Slapen tijdens kerkdienst is van alle tijden
„Alle zondagen zijn er slapers in de kerk, maar ik heb er nog nooit een uit het raam zien vallen.” Een uitspraak van de oud gereformeerde ds. Joh. van der Poel. Hij dacht natuurlijk aan Eutichus, die door „een diepe slaap overmand” werd omdat Paulus „zo lang”, te lang dus, sprak (Hand. 20:9). Overigens is het wel voorgekomen dat iemand slapend uit de bank viel en vervolgens doodstil bleef liggen, zodat de indruk werd gewekt dat de dommelaar een flauwte had gekregen.
Slapers in de kerk zijn van alle tijden en plaatsen. Verhalen erover te kust en te keur. Wiesje de Lange-Hoekendijk, dochter van wijlen prof. Hoekendijk, vertelde dat haar vader in zijn eerste gemeente de kerkenraadsleden na de dienst vermaande, omdat de meesten hadden zitten slapen. Reactie: „Dominee, dacht u nu werkelijk dat we zouden gaan zitten slapen als we u niet volledig vertrouwden?” En dat terwijl ze hadden te ”waken over de leer”. Overigens las ik ook een verhaal van een dominee die zijn eigen preek nog eens van de bandrecorder terugluisterde en al snel in slaap viel. Hij werd pas wakker toen de band stilviel.
Met betrekking tot de slapers was er overigens in het verleden soms ook een taak weggelegd voor koster. Zijn naam, naar het Latijnse ”custos”, betekent waker. Hij moest ook de slapers wakker porren. Omdat hij daarvoor soms een stok gebruikte, heette hij ook wel stokman.

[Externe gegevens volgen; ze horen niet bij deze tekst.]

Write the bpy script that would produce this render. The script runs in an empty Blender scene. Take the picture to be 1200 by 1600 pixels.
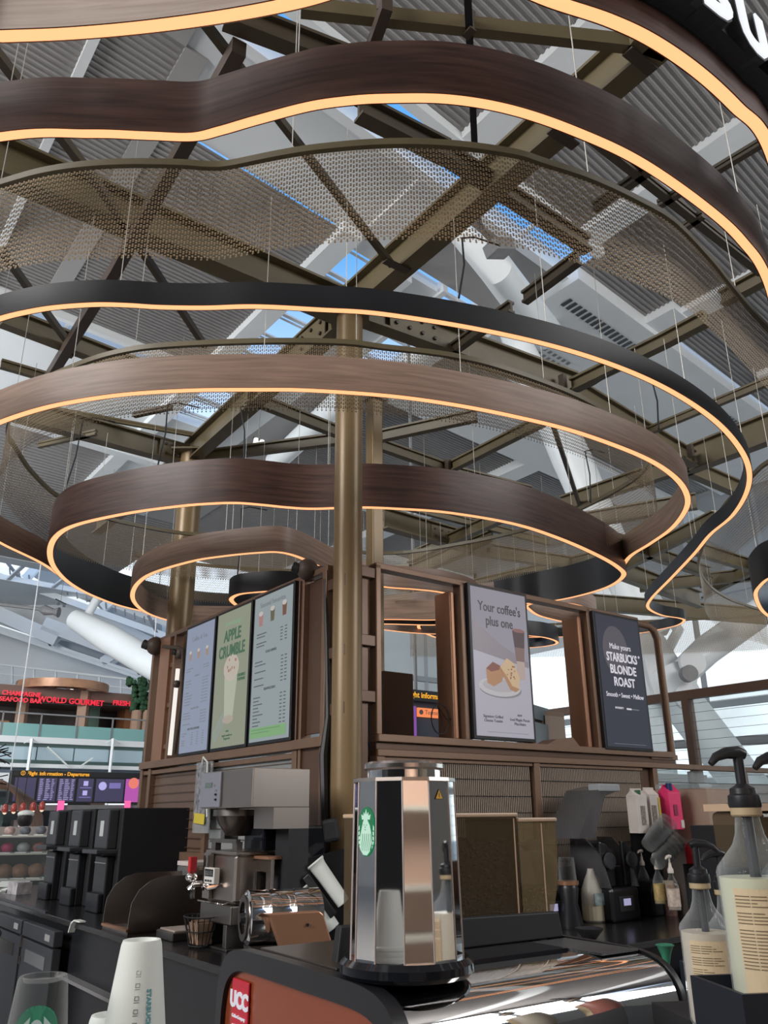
import bpy, bmesh, math, random
from mathutils import Vector, Matrix
random.seed(7)
C = bpy.context.scene.collection
# ------------------------------------------------------------------ camera
F = 1275.0; PITCH = math.radians(20.4); ROLL = math.radians(-0.5); H = 1.55
cd = bpy.data.cameras.new('camera'); cam = bpy.data.objects.new('camera', cd); C.objects.link(cam)
cd.sensor_fit = 'VERTICAL'; cd.sensor_height = 36; cd.lens = F/1600*36; cd.clip_end = 600; cd.clip_start = 0.05
cam.matrix_world = Matrix.Translation((0, 0, H)) @ Matrix.Rotation(math.pi/2+PITCH, 4, 'X') @ Matrix.Rotation(ROLL, 4, 'Z')
bpy.context.scene.camera = cam
CR = cam.matrix_world.to_3x3()
# ------------------------------------------------------------------ world and lights
W = bpy.data.worlds.new('sky'); bpy.context.scene.world = W; W.use_nodes = True
nt = W.node_tree; nt.nodes.clear()
def nn(t, k, **kw):
    n = t.nodes.new(k)
    for a, v in kw.items(): setattr(n, a, v)
    return n
wo = nn(nt, 'ShaderNodeOutputWorld'); bg = nn(nt, 'ShaderNodeBackground'); tc = nn(nt, 'ShaderNodeTexCoord')
sp = nn(nt, 'ShaderNodeSeparateXYZ'); rp = nn(nt, 'ShaderNodeValToRGB'); nz = nn(nt, 'ShaderNodeTexNoise'); rc = nn(nt, 'ShaderNodeValToRGB'); mx = nn(nt, 'ShaderNodeMixRGB')
nt.links.new(tc.outputs['Generated'], sp.inputs[0]); nt.links.new(sp.outputs['Z'], rp.inputs[0])
rp.color_ramp.elements[0].position = 0.0; rp.color_ramp.elements[0].color = (1.92, 1.95, 1.97, 1)
rp.color_ramp.elements[1].position = .62; rp.color_ramp.elements[1].color = (.12, .40, .90, 1)
e = rp.color_ramp.elements.new(.25); e.color = (1.15, 1.3, 1.45, 1)
nz.inputs['Scale'].default_value = 3.5; nz.inputs['Detail'].default_value = 6
nt.links.new(tc.outputs['Generated'], nz.inputs['Vector']); nt.links.new(nz.outputs['Fac'], rc.inputs[0])
rc.color_ramp.elements[0].position = .55; rc.color_ramp.elements[1].position = .70
nt.links.new(rc.outputs[0], mx.inputs[0]); nt.links.new(rp.outputs[0], mx.inputs[1]); mx.inputs[2].default_value = (.95, .97, 1, 1)
nt.links.new(mx.outputs[0], bg.inputs[0]); bg.inputs[1].default_value = 1.15; nt.links.new(bg.outputs[0], wo.inputs[0])
vs = bpy.context.scene.view_settings
vs.view_transform = 'Standard'; vs.look = 'None'; vs.exposure = 0.0; vs.gamma = 1; vs.use_curve_mapping = False
def area(name, loc, tgt, size, power, col=(1, 1, 1)):
    l = bpy.data.lights.new(name, 'AREA'); l.energy = power; l.size = size; l.color = col; l.shape = 'SQUARE'
    o = bpy.data.objects.new(name, l); C.objects.link(o); o.location = loc
    o.rotation_euler = (Vector(tgt)-Vector(loc)).to_track_quat('-Z', 'Y').to_euler(); return o
area('hall_fill', (-12, -4, 8.5), (-1, 13, 11.5), 7, 3000, (1, .975, .95))  # added fill from behind left, no real lamp of the hall
area('hall_fill', (14, 0, 8.5), (3, 14, 11.5), 7, 1700, (1, .975, .95))  # added fill from the right, out of view
area('counter_fill', (-1.5, -2.2, 3.6), (0, 4, 1.2), 2.6, 60, (1, .9, .82))  # added fill that brightens the counters from behind the camera
area('hall_fill', (-17, 14, 8), (-8, 36, 5), 8, 2200, (.95, .98, 1))  # added fill for the far left upper floor, out of view
# ------------------------------------------------------------------ pixel -> real place
def ray(px, py): return CR @ Vector((px-600, 800-py, -F))
CAM = Vector((0, 0, H))
def AZ(px, py, z): d = ray(px, py); return CAM + d*((z-H)/d.z)
def AY(px, py, y): d = ray(px, py); return CAM + d*(y/d.y)
def AW(px, py, p0, ang):
    n = Vector((-math.sin(math.radians(ang)), math.cos(math.radians(ang)), 0)); d = ray(px, py)
    return CAM + d*((Vector((p0[0], p0[1], H))-CAM).dot(n)/d.dot(n))
UA, VA = 126.5, 37.5
uD = Vector((math.cos(math.radians(UA)), math.sin(math.radians(UA)), 0)); vD = Vector((math.cos(math.radians(VA)), math.sin(math.radians(VA)), 0))
# ------------------------------------------------------------------ materials
MT = {}
def mat(name, col, rough=.5, metal=0., emit=None, es=1., noise=0., ns=8., bump=0., trans=0., alpha=1., spec=.5, ior=1.45, stretch=None, coat=0.):
    if name in MT: return MT[name]
    m = bpy.data.materials.new(name); m.use_nodes = True; t = m.node_tree; b = t.nodes['Principled BSDF']
    b.inputs['Base Color'].default_value = (*col, 1); b.inputs['Roughness'].default_value = rough; b.inputs['Metallic'].default_value = metal
    b.inputs['Specular IOR Level'].default_value = spec; b.inputs['IOR'].default_value = ior
    b.inputs['Transmission Weight'].default_value = trans; b.inputs['Alpha'].default_value = alpha; b.inputs['Coat Weight'].default_value = coat
    if emit: b.inputs['Emission Color'].default_value = (*emit, 1); b.inputs['Emission Strength'].default_value = es
    if noise or bump:
        tcn = nn(t, 'ShaderNodeTexCoord'); mp = nn(t, 'ShaderNodeMapping'); n = nn(t, 'ShaderNodeTexNoise')
        n.inputs['Scale'].default_value = ns; n.inputs['Detail'].default_value = 5
        t.links.new(tcn.outputs['Object'], mp.inputs[0]); t.links.new(mp.outputs[0], n.inputs['Vector'])
        if stretch: mp.inputs['Scale'].default_value = stretch
        if noise:
            r = nn(t, 'ShaderNodeValToRGB'); a = 1-noise; c = 1+noise*.6
            r.color_ramp.elements[0].position = .3; r.color_ramp.elements[1].position = .7
            r.color_ramp.elements[0].color = (*[x*a for x in col], 1); r.color_ramp.elements[1].color = (*[min(1, x*c) for x in col], 1)
            t.links.new(n.outputs['Fac'], r.inputs[0]); t.links.new(r.outputs[0], b.inputs['Base Color'])
        if bump:
            bp = nn(t, 'ShaderNodeBump'); bp.inputs['Strength'].default_value = bump; bp.inputs['Distance'].default_value = .01
            t.links.new(n.outputs['Fac'], bp.inputs['Height']); t.links.new(bp.outputs[0], b.inputs['Normal'])
    MT[name] = m; return m
def wood(name, c1, c2, rough=.45, knots=False):
    m = bpy.data.materials.new(name); m.use_nodes = True; t = m.node_tree; b = t.nodes['Principled BSDF']; b.inputs['Roughness'].default_value = rough
    uv = nn(t, 'ShaderNodeUVMap'); mp = nn(t, 'ShaderNodeMapping'); mp.inputs['Scale'].default_value = (.9, 16, 1)
    n = nn(t, 'ShaderNodeTexNoise'); n.inputs['Scale'].default_value = 3; n.inputs['Detail'].default_value = 7; n.inputs['Distortion'].default_value = .6
    r = nn(t, 'ShaderNodeValToRGB'); r.color_ramp.elements[0].position = .32; r.color_ramp.elements[1].position = .68
    r.color_ramp.elements[0].color = (*c1, 1); r.color_ramp.elements[1].color = (*c2, 1)
    t.links.new(uv.outputs[0], mp.inputs[0]); t.links.new(mp.outputs[0], n.inputs['Vector']); t.links.new(n.outputs['Fac'], r.inputs[0])
    out = r.outputs[0]
    if knots:
        v = nn(t, 'ShaderNodeTexVoronoi'); v.inputs['Scale'].default_value = 7; mp2 = nn(t, 'ShaderNodeMapping'); mp2.inputs['Scale'].default_value = (.6, 1.2, 1)
        t.links.new(uv.outputs[0], mp2.inputs[0]); t.links.new(mp2.outputs[0], v.inputs['Vector'])
        r2 = nn(t, 'ShaderNodeValToRGB'); r2.color_ramp.elements[0].position = .05; r2.color_ramp.elements[1].position = .14
        r2.color_ramp.elements[0].color = (.5, .45, .42, 1); t.links.new(v.outputs['Distance'], r2.inputs[0])
        mm = nn(t, 'ShaderNodeMixRGB', blend_type='MULTIPLY'); mm.inputs[0].default_value = 1
        t.links.new(out, mm.inputs[1]); t.links.new(r2.outputs[0], mm.inputs[2]); out = mm.outputs[0]
    t.links.new(out, b.inputs['Base Color']); MT[name] = m; return m
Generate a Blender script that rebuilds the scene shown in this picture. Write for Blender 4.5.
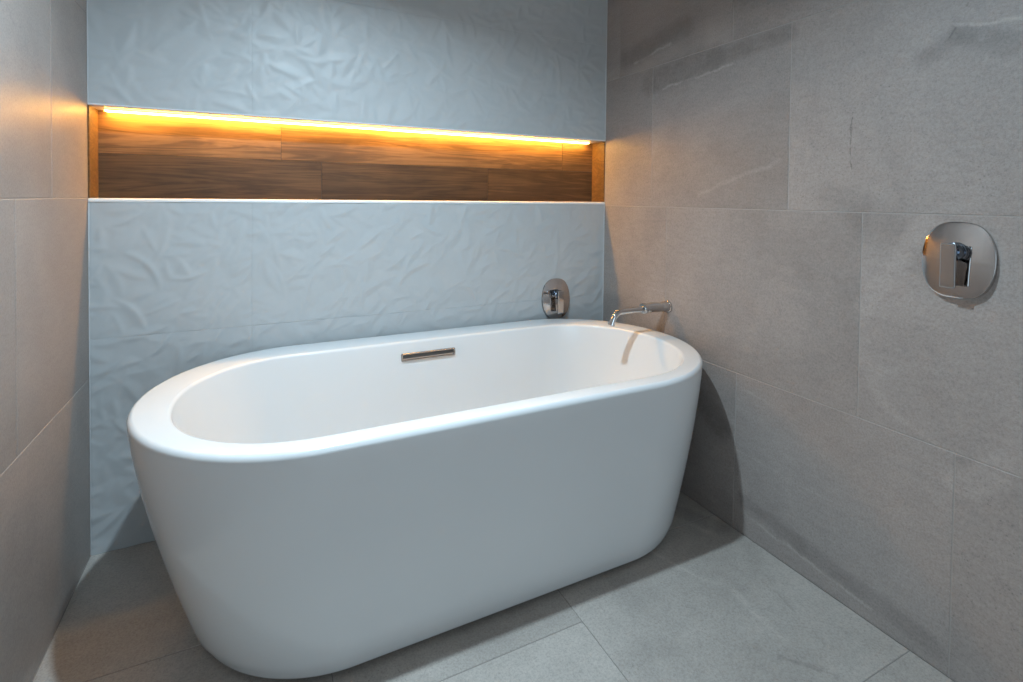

Als middel tegen de slaap was bij vrouwen de eau de cologne in zwang maar voor allen tezamen was de tussenzang een probaat middel ”tot verpozing en verkwikking”.
Ik mag de lezer een eigen ervaring niet onthouden. In de kerkenraadsbank gezeten, hoorde ik jaren geleden de predikant zeer omstandig bidden of de slaap van onze ogen mocht worden geweerd. Eerlijk gezegd vond ik het te veel van het goede. Nimmer echter heb ik zo tegen de slaap moeten vechten dan in die dienst.
Dr. J. H. Gunning bracht ooit verzachtende omstandigheden aan. Wanneer de mensen ’s morgens „na een ferme wandeling, des middags na twee dergelijke kuieringen plus een volumineus middageten, al of niet door een bittertje verstevigd, weer in zulk een bedorven zuurstofapparaat anderhalf à twee uur moeten doorbrengen, dan verbaas en verheug ik mij meer over de ijzersterke constitutie van het wakkerblijvende gedeelte dan dat ik durf klagen over de induttende rest der zwaarbeproefden.” Maar, weleerwaarde Gunning, er waren ook gewoonteslapers. Ze zetten zich direct in de slaapstand en werden pas wakker als de toepassing kwam, als die tenminste nog als slotdeel van de dienst werd gehouden.
Ik kan me vergissen, maar naar mijn mening wordt er toch vandaag minder geslapen in de kerk dan vroeger. Een spraakmakende Amerikaanse predikant beweerde dat het vandaag onmogelijk is om met een preek mensen in slaap te krijgen, omdat ze vandaag veel te veel zaken aan hun hoofd hebben. Hij zei: „Het is jaren geleden, dat ik in de kerk iemand heb zien dutten, een treurige toestand.”
Ik kom toch nog even terug op Eutichus. Dominees moeten het ook niet te lang maken. Denk aan het ”vlees”.